In their ongoing war with travel suppliers, consumers win some, lose some. One basic struggle is that many (probably most) consumers want to be able to compare fares, rates, and prices from a wide range of suppliers on a consistent basis, but suppliers want to make their services look cheaper than the other guy’s. And although consumers have won some battles, others remain to be fought. 

Airlines

You may have thought that current Department of Transportation rules pretty much assure consistent airfare comparisons, but fees continue to cloud the picture. Yes, the DOT prevents airlines from using split pricing (carving out part of the true price, giving it a label such as “fuel surcharge,” and initially highlighting only the reduced lower figure). Now, airlines have to include all mandatory fees in their featured prices, including even taxes, and you no longer have to worry about at least one major source of deception.

But “optional” fees remain an obstacle for true fare comparisons. Fees for common options such as checked baggage, advance seating assignment, and onboard drinks/snacks vary from “included in the fare” to outrageous, depending on the individual airline, the class of ticket you buy, and your frequent-flyer status. What you’d like to do is enter the options you want and get a side-by-side display of total costs, including whatever fees apply. You’d think that the big online travel agencies (OTAs) such as Expedia could easily do just that: add a simple fee-lookup table to their search engines and display consistent fare-plus-fee totals. Unfortunately, say the industry types, the back-room IT problems are far too complicated. 

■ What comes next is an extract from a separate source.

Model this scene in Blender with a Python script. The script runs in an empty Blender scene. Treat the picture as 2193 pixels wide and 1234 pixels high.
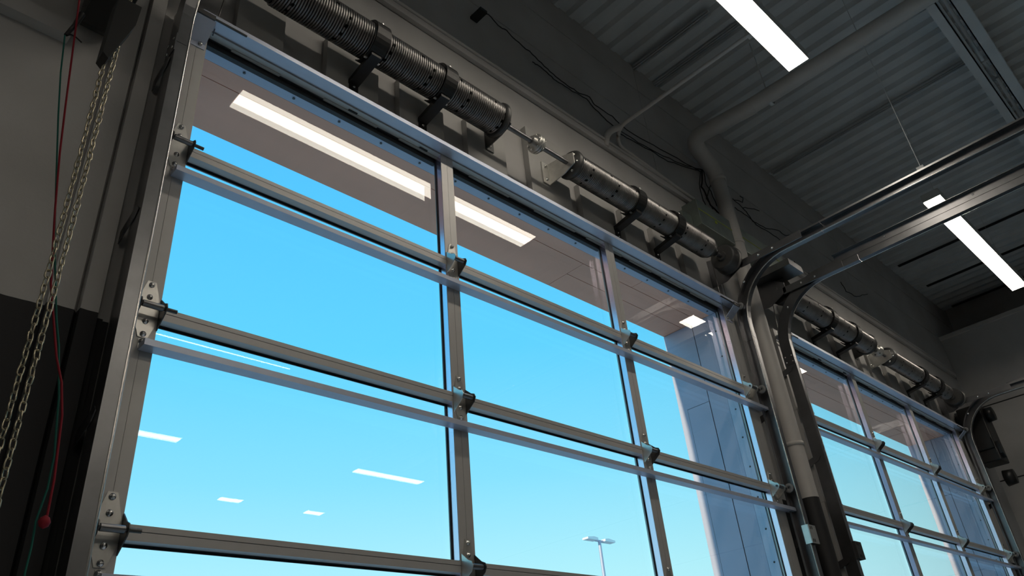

And the situation is likely to get worse. Folks I know in the industry are saying that the airlines are starting to “yield manage” their optional fees: Instead of setting fixed prices, they vary the price depending on the route, day of week, time of day, and expected load factor. In short, fees will likely soon become a moving target that no simple lookup table could accommodate.

Hotels

The hotel situation is worse than the airlines. No federal or state agency provides oversight of hotel pricing the way the DOT does for airlines, so many hotels routinely engage in price-splitting. Those culprits hide their true rates by slicing a part of the real price off, labeling it as a “resort” or “housekeeping” fee, and featuring the incomplete price. Moreover, hotels almost never include state and local taxes in their highlighted rates. And although laws require that European hotels include the VAT in the rates they post locally, some chains and OTAs exclude VAT from the European rates they display to U.S. travelers.

Digging Out the Truth

All airline and most hotel websites display the amount you really have to pay before you click the “buy” button. But you typically have to go through several screens (maybe even entering all that tedious personal information) before you learn the true price. Moreover, some hotels don’t spring the specific fee until you actually arrive at the hotel. Accordingly, some OTAs admit they can’t display all those fees even after you buy; instead, they weasel out with a “disclosure” that you may have to pay extra fees.

The upshot is that you really have to work for a rigorous price comparison. An OTA website can narrow down your options, but you have to check with a supplier’s own website (and even go through all the information entry hassle) until you arrive at the actual “buy” sheet and finally see the real price. Moreover, you have to do that separately for each option you want to check. And if you book a hotel through an opaque site such as Priceline, you have to figure that a price you “bid” probably excludes taxes and fees.

All in all, at least with airfare, DOT rules give you some protection against the most egregious deceptions. But nobody is policing the hotels, so “caveat emptor” remains the rule of the day.